10. (SBU) GoF officials remain concerned about strong ties to
Russia that inhibit the community's social participation in
Finland. The community looks almost exclusively to
Russian-based media for information. Russian interests are
also reaching directly into Finland: this summer the Russian
Orthodox Church announced plans to expand in Finland in order
to cater to the needs of its Russian population.

11. (SBU) GoF officials acknowledge that Finland needs to do
more to increase this community's participation in the larger
society. The government plans to increase Russian-language
school instruction. YLE, the national broadcaster, currently
includes Russian language news and programs on its
multi-lingual YLEMONDO station, and has plans for a
Russian-language television station. The City of Helsinki
has a privately-funded and run Russian-language radio
station, Radio Sputnik. GoF officials have spoken to Finnish
Orthodox Church officials about providing some services in

12. (SBU) In a meeting with Embassy staff, a FARO
representative sought to downplay the GoF's concerns. She
differentiated Finland's experience from that of the Baltic
countries, pointing out that Russian-speakers seek to live in
Finland and are not like Russian-speakers in former Soviet
countries who "awoke one morning to find themselves in
another country." The representative was optimistic about
prospects for integration. Separately, the Ombudsman's
Office echoed this sentiment, noting that while attitudes are
slow to change, Finnish employers, particularly in eastern
Finland, have started to appreciate Russian-speakers.

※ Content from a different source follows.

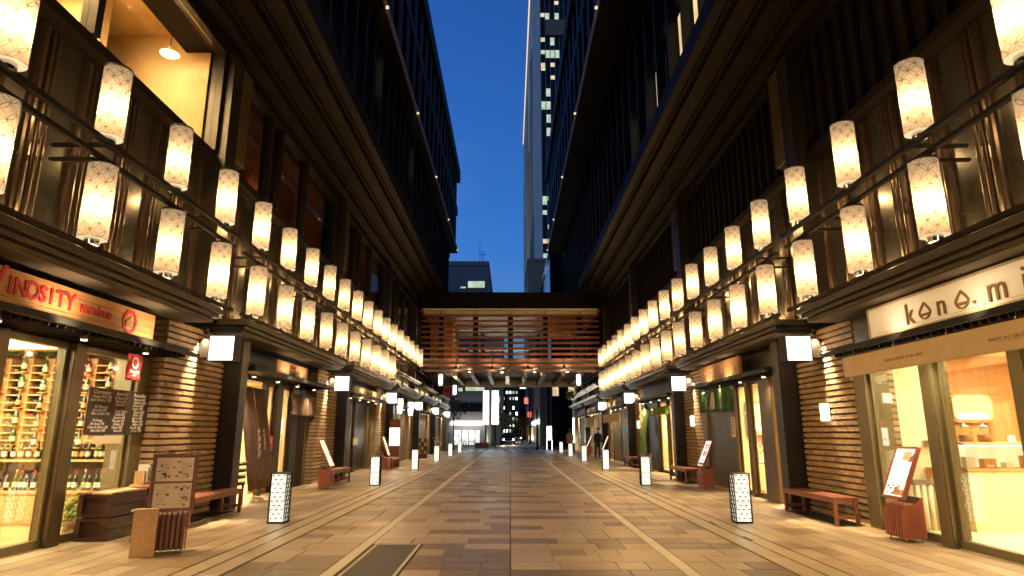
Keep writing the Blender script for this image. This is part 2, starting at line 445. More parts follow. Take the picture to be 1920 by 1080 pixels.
M['ink'] = pm('brown_ink', (0.05, 0.03, 0.02), 0.6, 0, 0.1, 8)
M['brown_letter'] = pm('brown_letters', (0.30, 0.16, 0.075), 0.5, 0, 0.1, 8)
M['chalk'] = pm('chalk', (0.75, 0.72, 0.66), 0.8, 0, 0.2, 60)
M['board'] = pm('chalkboard', (0.028, 0.017, 0.012), 0.6, 0, 0.3, 8)
M['cream_cloth'] = pm('cream_cloth', (0.66, 0.53, 0.33), 0.85, 0, 0.08, 5, bump=0.3, bscale=300)
M['green_cloth'] = pm('green_cloth', (0.035, 0.11, 0.03), 0.85, 0, 0.12, 5, bump=0.3, bscale=300)
M['lime_cloth'] = pm('lime_cloth', (0.17, 0.27, 0.05), 0.85, 0, 0.15, 5, bump=0.3, bscale=300)
M['brown_cloth'] = pm('brown_cloth', (0.11, 0.065, 0.045), 0.85, 0, 0.12, 5, bump=0.3, bscale=300)
M['bottle'] = pm('dark_bottle_glass', (0.012, 0.016, 0.008), 0.1, 0, 0.2, 5, coat=0.6)
M['green_bottle'] = pm('green_bottle_glass', (0.02, 0.07, 0.015), 0.08, 0, 0.2, 5, coat=0.6)
M['gold_foil'] = pm('gold_foil', (0.55, 0.36, 0.12), 0.3, 0.9, 0.1, 20)
M['red_foil'] = pm('red_foil', (0.35, 0.03, 0.03), 0.35, 0.4, 0.1, 20)
M['leaf'] = pm('green_leaves', (0.10, 0.15, 0.03), 0.6, 0, 0.5, 9)
M['grey_wall'] = pm('grey_facade', (0.30, 0.29, 0.26), 0.6, 0, 0.1, 1)
M['pale_stone'] = pm('pale_stone_facade', (0.60, 0.62, 0.56), 0.55, 0, 0.12, 1, stretch=(1,1,.3))
M['beige_reveal'] = pm('beige_stone_reveal', (0.22, 0.15, 0.08), 0.6, 0, 0.12, 1)
M['lit_win'] = em('lit_window', (0.85, 1.0, 0.60), 0.55, 0.3, 1.2)
M['lit_warm'] = em('warm_window', (1.0, 0.72, 0.32), 0.8, 0.35, 1.0)
M['lit_white'] = em('white_sign_light', (0.92, 1.0, 0.98), 5.0)
M['headlight'] = em('headlight_glow', (1.0, 0.85, 0.6), 40.0)
M['skin'] = pm('skin', (0.45, 0.27, 0.18), 0.55, 0, 0.05, 8)
M['hair'] = pm('black_hair', (0.015, 0.012, 0.01), 0.5, 0, 0.2, 30)
M['coat_black'] = pm('black_coat', (0.02, 0.02, 0.022), 0.8, 0, 0.15, 12)
M['coat_tan'] = pm('tan_coat', (0.30, 0.17, 0.08), 0.8, 0, 0.15, 12)
M['trouser'] = pm('dark_trousers', (0.035, 0.035, 0.045), 0.8, 0, 0.15, 12)

# ------------------------------------------------------------------ setting: ground, street, pavements
STREET_END = 57.4
gm = MB()
gm.quad((-900,-300,-0.045),(900,-300,-0.045),(900,1500,-0.045),(-900,1500,-0.045))
tag(gm.build('ground', M['asphalt']), kind='structure')

bed = MB(); bed.box(-3.03, 3.03, 4.0, STREET_END, -0.04, -0.014)
road = tag(bed.build('road', M['road_bed']), kind='structure')
COVER = (-1.80, -1.20, 5.6, 9.06)
rng = random.Random(11)
pav_cache = {}
def paver_mesh(lx, ly, mat, key):
    k = (round(lx,3), round(ly,3), key)
    if k not in pav_cache:
        mb = MB(); mb.cbox(-lx/2, lx/2, -ly/2, ly/2, -0.013, 0, 0.005)
        pav_cache[k] = mb.mesh('paver_block', mat)
    return pav_cache[k]
def far_field(rects, mat, parent, name='paver'):
    mb = MB(); tints = []
    for (x0, x1, y0, y1, t, z) in rects:
        n0 = len(mb.f); mb.cbox(x0, x1, y0, y1, -0.013, z, 0.005); tints += [t]*(len(mb.f)-n0)
    o = mb.build(name, mat, parent)
    at = o.data.attributes.new('tint', 'FLOAT', 'FACE'); at.data.foreach_set('value', tints)
    return tag(o, kind='stuff')
G = 0.006
rects = []
nrow = int((STREET_END - 5.70)/0.42)
for k in range(nrow):
    y0 = 9.10 - 0.42*8 + 0.42*k; y1 = y0+0.42
    mid_l = -1.17 if y0 < 9.08 else -1.85
    run = 0
    for (a, b) in ((-3.01,-2.0),(mid_l,-0.006),(0.006,1.85),(2.0,3.01)):
        x = a
        while x < b-0.02:
            L = rng.choice((0.34, 0.42, 0.5, 0.56, 0.64))
            if b-(x+L) < 0.26: L = b-x
            t = rng.random()
            if run > 0: t = rng.uniform(0, .28); run -= 1
            elif t < 0.2 : run = rng.choice((0,1,1,2))
            rects.append((x+G/2, min(x+L,b)-G/2, y0+G/2, y1-G/2, t, rng.uniform(-0.0015, 0.0010)))
            x += L
rects.sort(key=lambda r: r[2])
for r in rects[:300]:
    o = inst(paver_mesh(r[1]-r[0], r[3]-r[2], M['paver'], 'r'), 'paver', road, ((r[0]+r[1])/2, (r[2]+r[3])/2, r[5]))
    o.color = (1,1,1,r[4])
far_field(rects[300:], M['paver_a'], road)
# cream stone lines
lm = MB(); lm.cbox(-0.07, 0.07, -0.416, 0.416, -0.013, 0.001, 0.004); line_me = lm.mesh('line_stone', M['line_stone'])
for s in (-1, 1):
    for k in range(61):
        inst(line_me, 'line_stone', road, (s*1.925, 5.74+0.42+0.84*k, 0))
# infilled access cover with steel rim
cv = thing('access_cover', 'dark infilled access cover with cream rim set in the paving beside the left line', 'manhole cover', ((COVER[0]+COVER[1])/2, 7.3, 0))
mb = MB(); mb.box(COVER[0]+.035, COVER[1]-.035, COVER[2], COVER[3]-.035, -0.013, -0.002); mb.build('infill', M['cover'], cv)
mb = MB()
for (a,b,c,d) in ((COVER[0],COVER[0]+.012,COVER[2],COVER[3]),(COVER[0]+.022,COVER[0]+.034,COVER[2],COVER[3]-.022),(COVER[1]-.03,COVER[1],COVER[2],COVER[3]),(COVER[0]+.012,COVER[1]-.03,COVER[3]-.016,COVER[3])):
    mb.box(a,b,c,d,-0.013,0.0025)
mb.build('rim', M['line_stone'], cv)

for s in (-1, 1):
    pb = MB(); pb.box(s*3.03, s*6.4, 4.0, STREET_END, -0.04, -0.0145)
    pv = tag(pb.build('pavement', M['road_bed']), kind='structure')
    # gutter stones with a slot drain between two runs
    for (xa, xb, nm) in ((3.045,3.30,'gutter_stone'),(3.325,3.56,'gutter_stone')):
        g = MB(); g.cbox(-(xb-xa)/2+.003, (xb-xa)/2-.003, -0.447, 0.447, -0.0135, 0.0, 0.006); gme = g.mesh('gutter_stone', M['gutter'])
        for k in range(57):
            inst(gme, nm, pv, (s*(xa+xb)/2, 5.9+0.9*k+(0.45 if xa > 3.2 else 0), 0))
    sl = MB(); sl.box(-0.008, 0.008, -0.42, 0.42, -0.0135, 0.002); sme = sl.mesh('drain_slot', M['steel'])
    for k in range(24):
        inst(sme, 'drain_slot', pv, (s*3.3125, 6.9+2.1*k, 0))
    for (yy, L) in ((9.3,.34),(10.9,.36),(16.2,.5),(24.0,.5)) if s > 0 else ((15.5,.5),(23.0,.5),(31.0,.5)):
        mb = MB(); mb.box(s*3.30, s*3.36, yy, yy+L, 0.0025, 0.006); mb.build('gully', M['ink'], pv)
    rects = []
    nx = 8; w = (5.70-3.585)/nx
    for i in range(nx):
        y = 4.4 - rng.uniform(0, 0.9)
        while y < STREET_END-0.5:
            L = rng.choice((0.6, 0.6, 0.9))
            if not (5.2 < 3.585+w*(i+1) and i == nx-1 and False):
                rects.append((3.585+w*i+G/2, 3.585+w*(i+1)-G/2, y+G/2, y+L-G/2, rng.random(), rng.uniform(-0.0015, 0.0010)))
            y += L
    rects = [r for r in rects if r[2] > 5.0]
    rects.sort(key=lambda r: r[2])
    for r in rects[:300]:
        cx = s*(r[0]+r[1])/2
        o = inst(paver_mesh(r[1]-r[0], r[3]-r[2], M['sidewalk'], 'p'), 'paver', pv, (cx, (r[2]+r[3])/2, r[5])); o.color = (1,1,1,r[4])
    rest = [((s*r[0] if s > 0 else -r[1]), (s*r[1] if s > 0 else -r[0]), r[2], r[3], r[4], r[5]) for r in rects[300:]]
    far_field(rest, M['sidewalk_a'], pv)
    mb = MB(); mb.box(s*5.71, s*6.38, 4.3, STREET_END, -0.0135, -0.001); mb.build('threshold', M['gutter'], pv)
    for b in range(6):      # louvred floor grates under the benches
        mb = MB()
        for i in range(9): mb.box(s*(5.28+0.048*i), s*(5.30+0.048*i), 10.75+8.6*b, 12.75+8.6*b, 0.002, 0.014)
        mb.build('floor_grate', M['black'], pv)
# crossing stripes beyond the end of the lane
for i in range(9):
    mb = MB(); mb.box(-3.6+0.9*i-.22, -3.6+0.9*i+.22, 58.2, 61.2, -0.045, -0.040)
    tag(mb.build('crossing_stripe', M['white']), kind='structure')

LK = 0.85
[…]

13. (SBU) Given Finland's history with Russia it is not
surprising that the presence - temporary or indefinite - of
even a small Russian-speaking population would generate some
tension. As a result, when one's primary language is
Russian, possessing ethnic or familial ties to Finland may
not mitigage or insulate one from negative attention.
Overall, the concerns surrounding this community appear
disproportionate to the reality. The level of tension is
quite low, and as the population increases the government
seems to be prudently and actively engaging in integrating
that community into Finnish society.